Chiara, Your post makes total sense and as usual, ‘fills out’ the discussion. I would tweak what you wrote a bit: The disinvestment in public schools goes hand in hand with the investment in private schools; it is these concurrent actions for which we “will pay dearly”.
They’re doing the exact same thing in the UK. The language and claims are exactly the same:
http://www.economist.com/news/britain/21623766-academies-programme-has-transformed-englands-educational-landscape-new-school-rules?frsc=dg%7Ca&fsrc=scn/tw_app_ipad
They’re privatizing public schools. Only someone who is bought or blind could deny it.
Politicians should be forced to defend this, because you know what? NONE of them ran on it.
In Philadelphia more than 750 million dollars is taken from the public school budget annually to support charter schools in the city. ( No doubt this number is similar for other cities with economic demographics that match Phily’s) How could this money have been used to improve the public schools? Smaller class sizes, social and emotional support for students who desperately need this more than just harder tests, enrichment programs like sports, theater, music, visual arts and etc. all of which build social competency and engage students in ways that are deeply meaningful and relevant to their own lives.
Instead our tax dollars are used to build a flotilla of test prep factories, in the form of charters, that, if they are successful, build this success by narrowing instruction, and skimming the best students from the surrounding public schools.
Well couldn’t of said it any better.

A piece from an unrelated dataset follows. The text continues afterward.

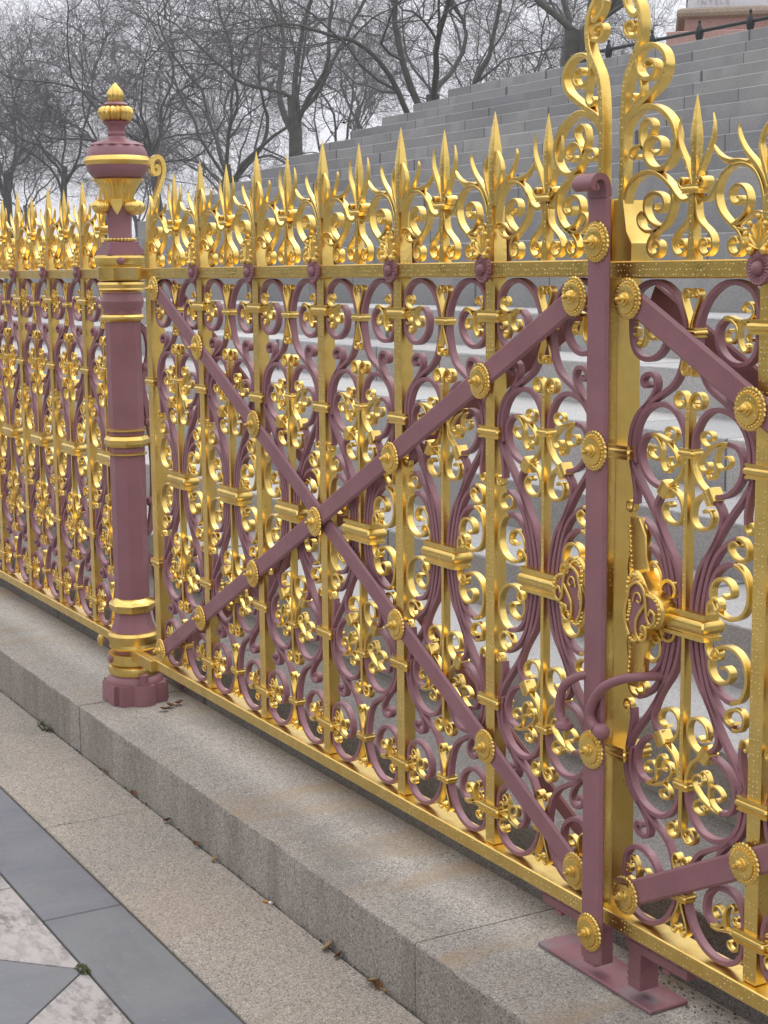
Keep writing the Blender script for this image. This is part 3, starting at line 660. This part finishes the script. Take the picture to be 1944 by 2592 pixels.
# ------------------------------------------------------------------ plate, kerb, paving
m = MB(); m.box(6.39, 7.375, .09, .34, -.499, -.476, .006); tag(m.build('floor_plate', PW), 'worn plum painted iron plate on the kerb under the meeting gate leaves', 'floor plate')
ZK, ZB = -.5, -.92
xs = [-34, -28, -22.2, -16.6, -11, -5.45, .235, 6.0, 11.9, 17.6, 23.3, 29]
m = MB()
for a, b in zip(xs, xs[1:]):
    worn_block(m, a + .007, b - .007, -.474 + random.uniform(-.004, .004), .60, ZB - .3, ZK - random.uniform(0, .003), .014, .008, .13, int(a * 10))
kb = m.build('kerb', KERB, sharp=25); kb.data.materials.append(KERBF); tag(kb, kind='structure')
for p in kb.data.polygons:
    if p.normal.y < -.6: p.material_index = 1
m = MB(); e = [-38, -31, -24.4, -17.9, -11.3, -4.7, 1.97, 8.7, 15.3, 22, 29]
for a, b in zip(e, e[1:]): m.box(a + .010, b - .010, -1.338, -.490, ZB - .06, ZB - random.uniform(0, .004), .008)
tag(m.build('granite_path', BAND, sharp=25), kind='structure')
m = MB(); x = 3.656 - 4.0 * 9
for k in range(17): m.box(x + .008, x + 4.0 - .008, -1.882, -1.358, ZB - .06, ZB - .004 - random.uniform(0, .003), .006); x += 4.0
# beyond the slate band: lozenges of slate and pale stone
w = 1.5
mm = MB()
def tile(mb, P):
    c = np.mean(P, axis=0); mid = [c + (np.array(p) - c) * (1 - .012 / max(.05, np.linalg.norm(np.array(p) - c))) for p in P]
    mb.rings([[(x, y, ZB - .06) for x, y in mid], [(x, y, ZB - .008) for x, y in mid], [(c[0] + (x - c[0]) * .996, c[1] + (y - c[1]) * .996, ZB - .003) for x, y in mid]])
for i in range(-14, 12):
    cx = 4.5 + 2 * w * i; y0 = -1.895
    for r in range(3):
        yc = y0 - w - 2 * w * r
        tile(m, [(cx, yc + w), (cx - w, yc), (cx, yc - w), (cx + w, yc)])
        for sx in (1, -1):
            tile(mm, [(cx, yc + w), (cx + sx * w, yc + w), (cx + sx * w, yc)]); tile(mm, [(cx, yc - w), (cx + sx * w, yc - w), (cx + sx * w, yc)])
tag(m.build('slate_pavement', SLATE, sharp=25), kind='structure')
tag(mm.build('pale_stone_pavement', MARBLE, sharp=25), kind='structure')
m = MB(); m.box(-40, 32, -11, .6, ZB - .5, ZB - .02, 0); tag(m.build('pavement_bed', MORTAR), kind='structure')
m = MB(); m.box(-60, 60, -60, -10.99, ZB - .5, ZB - .01, 0); tag(m.build('pavement', plain('far_paving', (.30, .28, .26), (.24, .23, .22), 4)), kind='structure')
m = MB(); N = 24
m.add([(x, y, ZB - .62) for x, y in ((-2500, -2500), (2500, -2500), (2500, 2500), (-2500, 2500))], [(0, 1, 2, 3)]); tag(m.build('ground', LAWN), kind='structure')

# ------------------------------------------------------------------ staircase
st = empty('granite_staircase', (-32.6, .49, ZK), 'broad flight of grey granite steps climbing behind the gates', 'staircase')
prof = [(.49, -.067), (1.52, .387), (2.52, .822), (3.6, 1.268), (4.73, 1.734), (5.95, 2.207), (7.1, 2.68)]
prof += [(.49 + 1.15 * k, -.067 + .4575 * k) for k in (7.1, 8.23, 9.4, 10.62, 11.4, 12.32, 13.2, 14.16, 15.07, 16.03, 16.98, 18.0, 19.03, 20.19)]
zprev = ZK
for i, (y, z) in enumerate(prof):
    yn = prof[i + 1][0] if i + 1 < len(prof) else y + 3.5
    m = MB(); worn_block(m, 0, 62 - .01 * i, y - .49 - .012, yn - .49 + .05, zprev - ZK - .02, z - ZK, .017, .008, .25, i)
    m.build('step', STEPLOW if i == 0 else STEP if i < 7 else STEPUP, st, sharp=25); zprev = z
m = MB(); m.box(.05, 61, 25.5, 60, -.5, prof[-1][1] - ZK - .015, .01); m.build('platform', STEP, st)
m = MB(); m.box(.02, 61, 1., 26, -.5, .3, 0); 
# handrail at the head of the stairs
hr = empty('handrail', (-34, 26.5, prof[-1][1] - .015), 'dark iron handrail with knobbed posts along the top of the steps', 'handrail')
dz = 9.95 - prof[-1][1] + .015
m = MB(); m.tube([(4.4, 0, dz + .06), (30, 0, dz - .02)], .052, 10); m.build('rail', IRON, hr)
for i in range(13):
    x = 6.4 + 2.13 * (i - .0) - .01
    m = MB(); m.lathe([(.05, 0), (.05, dz - .28), (.075, dz - .24), (.12, dz - .06), (.12, dz + .04), (.10, dz + .10), (.05, dz + .22), (.03, dz + .25), (.05, dz + .30), (.03, dz + .35), (.002, dz + .36)], (x, 0, 0), 16); m.build('post', IRON, hr)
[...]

The utter destruction of public education and minorities in the teacfhing profession
How sad that the destruction of public schools is the only solution that these politicians can put forward. I am the protect of public school education in the inner city, poorest of neighborhoods in the Bronx, NY, and while I was never subjected to all the bells and whistles of today, I became a Public School teacher myself because of all those great teachers I had in the past. Today, I have been torn down and no longer see myself staying long in a profession that does not allow me to teach but only to the test. America when are we going to wake up and see that those who went on to become something in life, was because of the great teachers that were dedicated to the profession and their students. Why can we go back to what worked in the past and stop tearing down the very fabric of this country which is education.